The Sikh who won’t give up

Delhi, India: I don’t know if the universe likes irony or whether these are just coincidences that only reporters are interested in. Congress leader Jagdish Tytler has spent a large part of his life living on a road in the capital called the Gurudwara Rakabganj road, and has spent a substantial part of that time defending himself against the killing of Sikhs at the Gurudwara Pul Bangash during the 1984 Sikh genocide . He lives there in a government bungalow that’s barricaded by gunmen — it’s a reminder that he gets government protection for a perceived threat from Sikh militants while the families of 3,000 genocide victims have got nothing.

It’s a contrast that at least one Sikh hasn’t forgotten. Senior advocate H S Phoolka recalls in his book, When A Tree Shook Delhi, how he and his pregnant wife went from one place to another seeking shelter, how his wife couldn’t climb on to the army rescue truck because of her condition, and how their landlord changed — from hiding them in his closet from rioters to evicting them. Phoolka and his wife would have left Delhi for good, but it was a trip to the Farash Bazaar relief camp which made him decide to help other Sikh families. And just as the proud sardar refused to shave his beard and get rid of his turban during the riots, he has stubbornly refused to stop chasing those Congress leaders who were named by the victims repeatedly,

Leaders like Jagdish Tytler who was number six in the very first report of citizens’ groups like PUCL and PUDR called ‘Who are the Guilty’ soon after the genocide in November, 1984. The report named 198 Congress activists and 15 Congress leaders, but even at that time the report says, “H K L Bhagat, Lalit Makan and Jagdish Tytler have been given tickets — and thus clean chits by the PM.” The reports cites how brazenly Tytler barged into a press conference of the police commissioner on November 6, 1984, and demanded that his men who were in custody be released.
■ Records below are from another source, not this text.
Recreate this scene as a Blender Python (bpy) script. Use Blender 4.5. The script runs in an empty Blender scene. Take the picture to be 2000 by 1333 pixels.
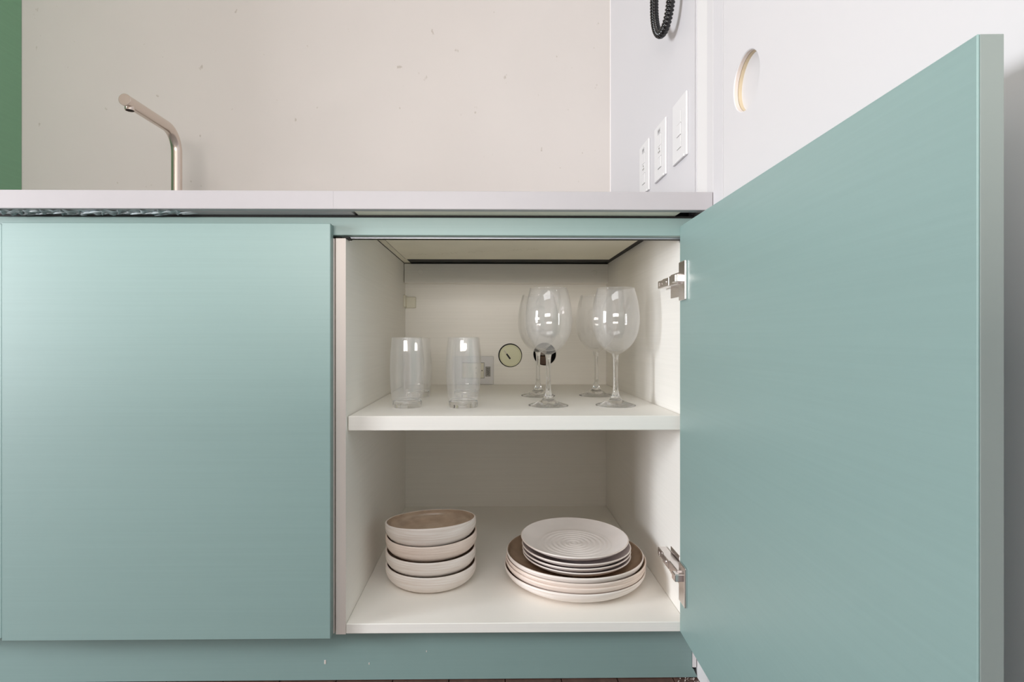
import bpy, bmesh, math, random
from mathutils import Vector, Matrix
R = math.radians
random.seed(7)
scene = bpy.context.scene
COL = scene.collection

# ---------------------------------------------------------------- camera
F_PX, CX, CY = 1096.0, 972.0, 660.0          # focal length and principal point for a 2000 x 1333 frame
Z0, H = 0.92, 0.579                          # distance to the cabinet fronts, eye height above the floor
YAW = math.atan(14.0 / F_PX)
cam_d = bpy.data.cameras.new('camera')
cam = bpy.data.objects.new('camera', cam_d)
COL.objects.link(cam)
cam_d.sensor_fit = 'HORIZONTAL'
cam_d.sensor_width = 36.0
cam_d.lens = F_PX / 2000.0 * 36.0
cam_d.shift_x = (1000.0 - CX) / 2000.0
cam_d.shift_y = (CY - 666.5) / 2000.0
cam_d.clip_start = 0.01
cam.location = (0.0, -Z0, H)
cam.rotation_euler = (R(90), 0, -YAW)
scene.camera = cam

# ---------------------------------------------------------------- world, lights, exposure
world = bpy.data.worlds.new('world')
scene.world = world
world.use_nodes = True
bg = world.node_tree.nodes['Background']
bg.inputs['Color'].default_value = (1.0, 0.96, 0.89, 1)
bg.inputs['Strength'].default_value = 0.3


def area(name, loc, target, sx, sy, power, col):
    d = bpy.data.lights.new(name, 'AREA')
    d.shape = 'RECTANGLE'
    d.size, d.size_y = sx, sy
    d.energy = power
    d.color = col
    o = bpy.data.objects.new(name, d)
    COL.objects.link(o)
    o.location = loc
    v = Vector(target) - Vector(loc)
    o.rotation_euler = v.to_track_quat('-Z', 'Y').to_euler()
    return o


area('window_light', (-4.0, -1.38, 0.98), (0.1, 0.0, 0.6), 0.36, 1.1, 48, (0.82, 0.92, 1.0))
area('room_window_light', (-2.9, -1.15, 0.8), (0.0, 0.0, 0.6), 0.9, 1.0, 59, (0.97, 0.97, 1.0))
area('rear_fill_light', (-0.35, -2.5, 0.90), (-0.1, 0.0, 0.6), 1.2, 0.30, 27, (1.0, 0.94, 0.89))  # added fill from behind the camera, brightens the cabinet's inside
area('overhead_fill_light', (-0.6, -2.2, 2.5), (-0.6, -1.5, 0.0), 2.0, 1.6, 40, (0.94, 0.97, 1.0))  # added overhead fill, lifts the shelf top, plates and bowls

scene.view_settings.view_transform = 'Standard'
scene.view_settings.look = 'None'
scene.view_settings.gamma = 1.0
scene.view_settings.use_curve_mapping = False
scene.view_settings.exposure = 0.0
scene.cycles.use_denoising = True
scene.cycles.max_bounces = 16
scene.cycles.diffuse_bounces = 10
scene.cycles.glossy_bounces = 8
scene.cycles.transmission_bounces = 16
scene.cycles.transparent_max_bounces = 16
scene.cycles.sample_clamp_indirect = 6.0


# ---------------------------------------------------------------- helpers
def P(px, py, z):
    """world point seen at pixel (px, py) of the 2000 x 1333 frame at depth z in front of the kitchen's back wall"""
    a, b = (px - CX) / F_PX, (CY - py) / F_PX
    c, s = math.cos(YAW), math.sin(YAW)
    dx, dy = a * c + s, -a * s + c
    k = z / dy
    return Vector((dx * k, z - Z0, H + b * k))


def PX(px, z):
    return P(px, CY, z).x


def PZ(py, z):
    return H + (CY - py) / F_PX * z


def wloc(o):
    v = Vector((0, 0, 0))
    while o is not None:
        v += o.location
        o = o.parent
    return v


def link(o, parent=None):
    COL.objects.link(o)
    if parent is not None:
        o.parent = parent
    return o


def tag(o, label=None, cat=None, group=None, kind=None):
    if label:
        o['label'] = label
    if cat:
        o['category'] = cat
    if group:
        o['group'] = group
    if kind:
        o['kind'] = kind
    return o


def thing(name, label, cat, loc=(0, 0, 0), group=None):
    o = bpy.data.objects.new(name, None)
    o.empty_display_size = 0.05
    o.location = loc
    link(o)
    return tag(o, label, cat, group)


def finish(name, bm, mat, parent=None, smooth=False, local=False, recalc=True):
    """bm in world coordinates unless local"""
    if recalc:
        bmesh.ops.recalc_face_normals(bm, faces=bm.faces)
    if parent is not None and not local:
        off = wloc(parent)
        bmesh.ops.translate(bm, verts=bm.verts, vec=-off)
    me = bpy.data.meshes.new(name)
    bm.to_mesh(me)
    bm.free()
    me.materials.append(mat)
    if smooth:
        for p in me.polygons:
            p.use_smooth = True
    o = bpy.data.objects.new(name, me)
    return link(o, parent)


def bbox(bm, x0, x1, y0, y1, z0, z1, bevel=0.0006, seg=1):
    r = bmesh.ops.create_cube(bm, size=1.0)
    vs = r['verts']
    sx, sy, sz = x1 - x0, y1 - y0, z1 - z0
    for v in vs:
        v.co = Vector(((v.co.x + .5) * sx + x0, (v.co.y + .5) * sy + y0, (v.co.z + .5) * sz + z0))
    if bevel > 0:
        es = list({e for v in vs for e in v.link_edges})
        b = min(bevel, 0.45 * min(abs(sx), abs(sy), abs(sz)))
        bmesh.ops.bevel(bm, geom=es, offset=b, offset_type='OFFSET', segments=seg, profile=0.5, affect='EDGES')
    return vs


def box(name, x0, x1, y0, y1, z0, z1, mat, parent=None, bevel=0.0006, seg=1, **k):
    bm = bmesh.new()
    bbox(bm, x0, x1, y0, y1, z0, z1, bevel, seg)
    return finish(name, bm, mat, parent, **k)


def lathe_bm(profile, n=64, disp=None, bm=None):
    """closed or open profile of (r, z); r == 0 becomes a pole"""
    bm = bm or bmesh.new()
    rings = []
    for (r, z) in profile:
        if r < 1e-7:
            rings.append([bm.verts.new((0, 0, z))])
        else:
            ring = []
            for i in range(n):
                a = 2 * math.pi * i / n
                dz = disp(r, a, z) if disp else 0
                ring.append(bm.verts.new((r * math.cos(a), r * math.sin(a), z + dz)))
            rings.append(ring)
    for A, B in zip(rings, rings[1:]):
        for i in range(n):
            j = (i + 1) % n
            if len(A) == 1 and len(B) == 1:
                continue
            if len(A) == 1:
                bm.faces.new((A[0], B[i], B[j]))
            elif len(B) == 1:
                bm.faces.new((A[i], B[0], A[j]))
            else:
                bm.faces.new((A[i], B[i], B[j], A[j]))
    return bm


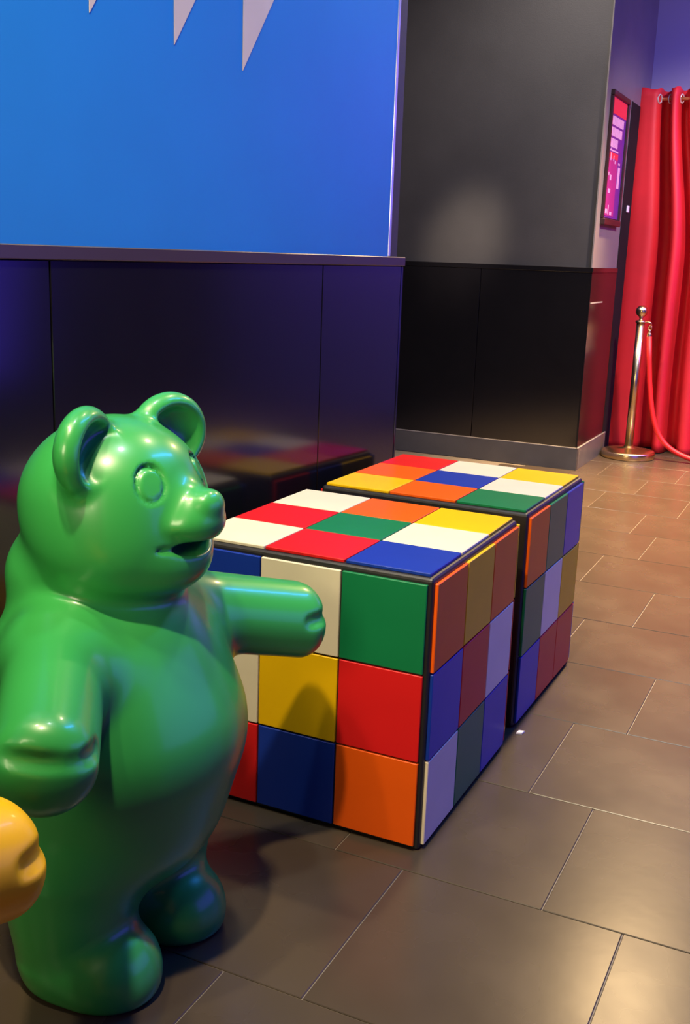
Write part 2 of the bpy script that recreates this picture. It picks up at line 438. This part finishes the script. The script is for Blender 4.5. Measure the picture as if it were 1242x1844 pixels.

But that was a long time ago, when Prime Ministers got away with saying things like “when a big tree falls, the earth shakes”. What amazes me is that three decades later, after many so-called apologies by the PM, after another report, this time the Nanavati Commission report of 2005, saying it had “credible evidence” that Jagdish Tytler “very probably” had a hand in organising attacks on Sikhs, not only does the Congress continue to honour him with a prime position in the Congress Working Committee, they also come out in his defence. Very conveniently, the Congress chooses to forget its own moral high ground which they say made them sack people like Ashok Chavan at the very suggestion of corruption.

But they are politicians and from them one expects no better. What should scare us, disgust us, and then force us into activism is how CBI let itself be used to help out friend Tytler. I won’t forget the two lines on the CBI closure report I dug out of the Rohini court in September 2007. It simply said a witness Jasbir Singh “could not be examined as he is abroad”. Being the daughter of a government officer and having covered CBI for long, I never underestimate the importance of bureaucratic rules which may have some ban on contacting people abroad. But I knew it had to be brazenness which allowed them to put this explanation in writing. Also, they did not allow another witness to testify even though he sat outside their office in the US.

I felt a bit of satisfaction when H S Phoolka went on air to credit that story for reopening the probe against Tytler, but honestly, it’s not enough. For the sake of the 3,000 victims, for the sake of CBI and its independence and for the sake of those that need to know the truth about ‘84 genocide, about the coal scam and every other scam, we need activism to free the agency.